Change can be difficult to implement and embed. Yet these challenges not only become obstacles to overcome. They become opportunities at every step in the process to develop the solution. Skillsets and knowledge increase, execution improves, and the success rate increases significantly for any change program where a growth mindset has been adopted. What’s even more exciting is that tomorrow’s change programs are positively impacted by the learnings we gain today.
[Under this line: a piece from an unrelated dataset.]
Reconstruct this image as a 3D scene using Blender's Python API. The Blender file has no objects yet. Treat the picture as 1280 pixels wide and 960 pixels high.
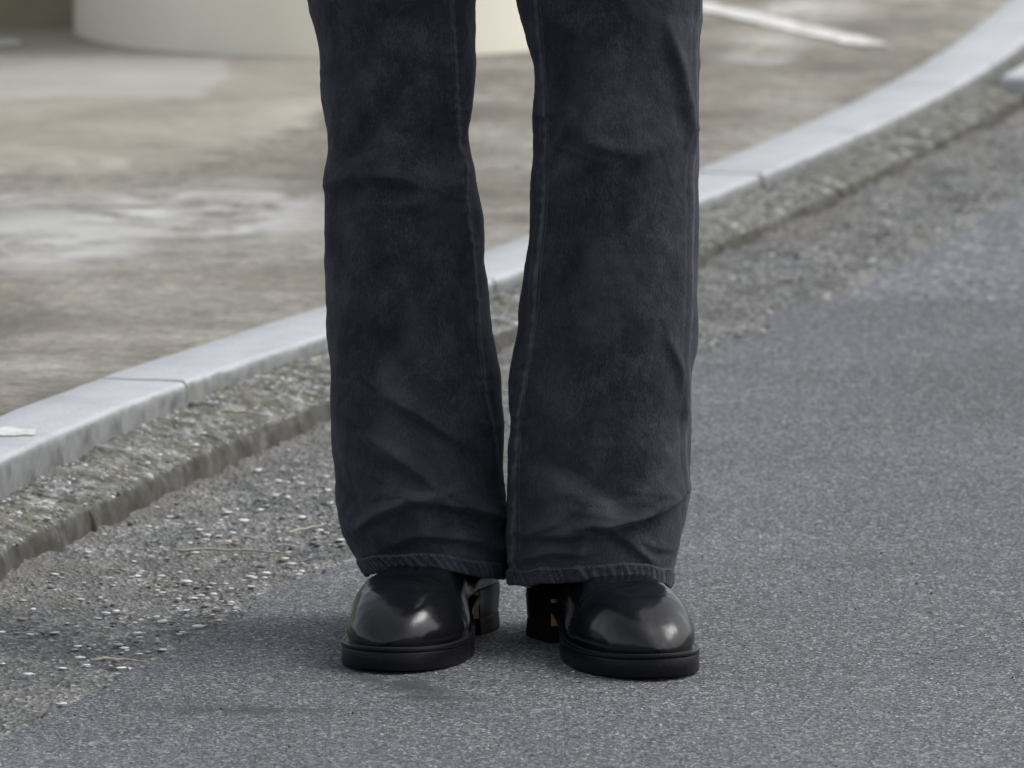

Thomas Edison famously stated “I’ve not failed. I’ve just found 10,000 ways that won’t work.” With this attitude, you will find a way for it to work. You will seek out new opportunities and challenges, embracing the process of change.

Leadership Mindset

How do I change to a growth mindset?

  1. Find Your Why
    We discussed the Why in our previous article and the importance of identifying this early in any change process. We also need to find our personal Why. Why do we get out of bed every morning to do what we do? What motivates us? What are our beliefs and ambitions? Our sense of purpose and ambitions identify skills and knowledge strengths as well as opportunities. Address these opportunities with the goal of your Why in mind and your personal growth will only be limited by how much you are willing to contribute.
  2. Embrace Failure
    While we don’t want to fail, when we do it is important to accept this and not run from it. Find out why the change failed and what can be improved for next time. None of us are perfect but it’s our attitude towards imperfection that drives the next opportunity for growth. Those around you will see an authentic leader who is in the trenches with them. Authenticity builds trust, trust builds good culture, and a good culture drives a sustainable organisation.
  3. Trust the Process
    It’s so easy to get carried away and forget there is a process in every change and opportunity. We need to recognise this process to get the most out of each situation. If we look too far ahead, we miss the chance to learn as much as we can each day. In no way does this mean you should sit back and wait. It simply means you will look at each situation as a learning opportunity. Doing this will build trust and accountability with those around you as well.
  4. Welcome Feedback and Criticism
    This is perhaps the most difficult one for many people. Few people want to be criticised or to feel like they have failed. However, if you can pro-actively welcome feedback and criticism, you will find the responses are surprising. As with the above points, this builds authenticity and trust. Your team will see that you are receptive to feedback to help you grow. When you welcome and encourage feedback from others, you will find it becomes constructive and positive. Furthermore, you will start to instinctively look for areas of opportunity and this will fuel your growth and development.
  5. Help Others
    Our own situation can often be transformed through a perspective change. Taking the focus off ourselves and transferring this energy towards someone else will often instantly adjust our perspective. We realise our problem may not be that big, or there is in fact a solution. Research also indicates that by helping others without expecting anything in return, we decrease our risk of depression and increase our ability to regulate our emotions. Creating a sense of meaning or purpose through helping others will also assist in establishing your Why.

Here at ROC, we believe in the growth mindset, particularly when it comes to change management. We know first-hand what can be achieved with the right mindset and attitude. We have also witnessed many scenarios where a fixed mindset has limited an organisation or individual greatly. It takes time to develop the growth mindset. It can be difficult and uncomfortable. However, the benefits are worth the effort.